Atizo.com ist eine Schweizer Webplattform, die «Social Innovation» betreibt: Sie ent­wickelt mit einer Community Ideen und verfeinert Konzepte. Ein einheimisches Beispiel für die digitale Transformation, das auch die Probleme des Crowdsourcings aufzeigt.

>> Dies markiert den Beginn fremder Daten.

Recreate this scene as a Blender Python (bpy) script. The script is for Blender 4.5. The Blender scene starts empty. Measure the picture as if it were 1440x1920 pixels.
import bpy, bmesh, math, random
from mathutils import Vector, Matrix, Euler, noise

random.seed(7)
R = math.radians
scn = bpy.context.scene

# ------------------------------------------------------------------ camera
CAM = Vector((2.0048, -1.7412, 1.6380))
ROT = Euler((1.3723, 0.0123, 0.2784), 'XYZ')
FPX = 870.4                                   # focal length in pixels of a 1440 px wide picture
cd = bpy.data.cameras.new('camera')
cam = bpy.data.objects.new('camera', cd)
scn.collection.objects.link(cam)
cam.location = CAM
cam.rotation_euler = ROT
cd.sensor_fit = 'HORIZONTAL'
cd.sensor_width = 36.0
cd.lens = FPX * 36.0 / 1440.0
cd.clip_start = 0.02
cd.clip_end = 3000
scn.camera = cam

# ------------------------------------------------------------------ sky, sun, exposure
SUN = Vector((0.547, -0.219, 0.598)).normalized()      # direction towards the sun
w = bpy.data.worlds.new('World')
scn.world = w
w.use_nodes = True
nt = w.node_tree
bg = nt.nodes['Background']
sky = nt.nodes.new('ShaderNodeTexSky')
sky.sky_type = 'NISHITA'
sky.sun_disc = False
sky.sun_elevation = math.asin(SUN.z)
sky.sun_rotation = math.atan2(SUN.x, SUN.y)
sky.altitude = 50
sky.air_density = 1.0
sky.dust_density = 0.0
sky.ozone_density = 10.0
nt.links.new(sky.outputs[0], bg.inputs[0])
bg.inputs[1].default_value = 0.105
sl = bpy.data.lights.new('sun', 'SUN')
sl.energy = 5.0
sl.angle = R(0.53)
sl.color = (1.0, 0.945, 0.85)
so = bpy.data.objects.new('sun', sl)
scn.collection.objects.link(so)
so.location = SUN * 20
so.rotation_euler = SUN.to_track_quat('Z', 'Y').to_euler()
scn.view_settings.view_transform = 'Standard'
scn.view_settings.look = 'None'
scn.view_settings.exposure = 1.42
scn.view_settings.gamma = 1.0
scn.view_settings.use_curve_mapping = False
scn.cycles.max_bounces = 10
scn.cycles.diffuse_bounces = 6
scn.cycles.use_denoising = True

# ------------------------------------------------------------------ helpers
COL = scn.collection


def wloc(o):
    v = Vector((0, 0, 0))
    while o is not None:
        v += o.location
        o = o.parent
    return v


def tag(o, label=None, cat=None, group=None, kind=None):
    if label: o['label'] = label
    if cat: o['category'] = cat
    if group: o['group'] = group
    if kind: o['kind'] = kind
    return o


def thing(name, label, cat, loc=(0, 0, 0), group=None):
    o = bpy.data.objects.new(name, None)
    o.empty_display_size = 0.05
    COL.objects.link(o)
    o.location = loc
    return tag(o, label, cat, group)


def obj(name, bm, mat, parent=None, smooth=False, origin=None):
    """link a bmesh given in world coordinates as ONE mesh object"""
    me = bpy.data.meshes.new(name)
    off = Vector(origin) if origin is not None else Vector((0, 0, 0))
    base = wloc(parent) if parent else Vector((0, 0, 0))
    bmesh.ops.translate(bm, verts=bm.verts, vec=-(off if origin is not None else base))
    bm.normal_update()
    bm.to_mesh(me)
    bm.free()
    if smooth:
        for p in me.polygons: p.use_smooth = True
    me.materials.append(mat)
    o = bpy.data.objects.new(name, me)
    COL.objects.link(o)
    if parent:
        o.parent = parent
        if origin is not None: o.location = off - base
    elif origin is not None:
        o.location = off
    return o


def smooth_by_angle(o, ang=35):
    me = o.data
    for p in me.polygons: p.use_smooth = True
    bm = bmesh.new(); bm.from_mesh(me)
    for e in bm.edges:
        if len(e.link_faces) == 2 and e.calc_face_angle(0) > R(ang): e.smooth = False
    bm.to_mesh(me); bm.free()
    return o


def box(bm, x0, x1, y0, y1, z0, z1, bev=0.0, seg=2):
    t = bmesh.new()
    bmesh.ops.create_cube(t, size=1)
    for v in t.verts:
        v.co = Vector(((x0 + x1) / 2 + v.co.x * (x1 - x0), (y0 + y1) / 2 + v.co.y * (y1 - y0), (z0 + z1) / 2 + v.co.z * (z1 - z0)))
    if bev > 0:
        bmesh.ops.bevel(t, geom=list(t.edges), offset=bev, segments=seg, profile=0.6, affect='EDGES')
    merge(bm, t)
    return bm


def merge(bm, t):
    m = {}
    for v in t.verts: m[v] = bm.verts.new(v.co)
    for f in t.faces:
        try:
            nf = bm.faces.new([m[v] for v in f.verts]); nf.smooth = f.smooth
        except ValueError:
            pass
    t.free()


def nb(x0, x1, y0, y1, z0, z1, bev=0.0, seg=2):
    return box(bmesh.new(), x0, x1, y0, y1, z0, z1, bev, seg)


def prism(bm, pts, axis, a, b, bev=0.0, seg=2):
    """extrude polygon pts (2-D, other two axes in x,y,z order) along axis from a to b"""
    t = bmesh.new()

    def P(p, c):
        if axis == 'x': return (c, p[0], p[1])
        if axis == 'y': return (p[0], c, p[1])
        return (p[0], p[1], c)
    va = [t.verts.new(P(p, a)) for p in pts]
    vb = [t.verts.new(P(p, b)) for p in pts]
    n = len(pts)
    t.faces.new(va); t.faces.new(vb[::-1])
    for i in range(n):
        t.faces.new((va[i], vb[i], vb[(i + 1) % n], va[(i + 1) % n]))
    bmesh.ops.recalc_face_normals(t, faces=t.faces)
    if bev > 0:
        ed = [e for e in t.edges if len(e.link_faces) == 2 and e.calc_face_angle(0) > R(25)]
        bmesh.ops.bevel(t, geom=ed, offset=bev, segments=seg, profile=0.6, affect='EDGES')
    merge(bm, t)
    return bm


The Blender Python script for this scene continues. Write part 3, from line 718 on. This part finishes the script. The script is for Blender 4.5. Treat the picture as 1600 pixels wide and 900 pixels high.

Matthias Schüssler Heute findet öffentlich statt, was früher im stillen Kämmerchen – respektive in den vier Bürowänden – ausgebrütet wurde. Per Schwarmfinanzierung wer­den Projekte angestossen, die noch vor Jahren mit Bankkrediten realisiert worden wären. In den sozialen Medien werden private Belange öffentlich und der «user generated content» tritt, ob nun von breitem Interesse oder nicht, in Konkurrenz zu den Inhalten der etablierten Medienhäuser.

Das wirft bewährte Geschäfts­modelle über den Haufen – und wirkt disruptiv, wie das auf Neudeutsch heisst. Wie weit die Schockwellen reichen, führen uns der Fahrvermittlungsdienst Uber und Airbnb, der Marktplatz für Schlafgelegenheiten, vor Augen. Aber ist diese «Sharing Economy» – das Teilen von matriellen und immatriellen Gütern – wirklich so altruistisch, wie es den Anschein macht?

Einer, der es wissen muss, ist Adrian Gerber. Er ist Geschäftsführer von Atizo 360°, der Schweizer Plattform für «Social Innovation». Hier stellen seit 2007 Unternehmen Ideen zur Diskussion, entwickeln neue Produkte und stellen Konzepte auf den Prüfstand. «Auch wir sind keine rein altruistische Unternehmung. Und vielleicht nehmen wir anderen im Marktsystem Anteile weg», sagt Gerber.

Viele werden nass

Doch das Phänomen lässt sich nicht aufhalten. «Man kann sehen, ob man nass wird oder nicht, wenn die Welle auf einen zurollt», meint er. «Und viele Organisationen werden feststellen, dass sie nass werden.» Doch das ist auch dem Umstand geschuldet, dass es sich um ein junges Phänomen handelt. Die Sharing Economy steckt noch mitten in der Pubertät – nicht erwachsen, sondern mit Ecken und Kanten.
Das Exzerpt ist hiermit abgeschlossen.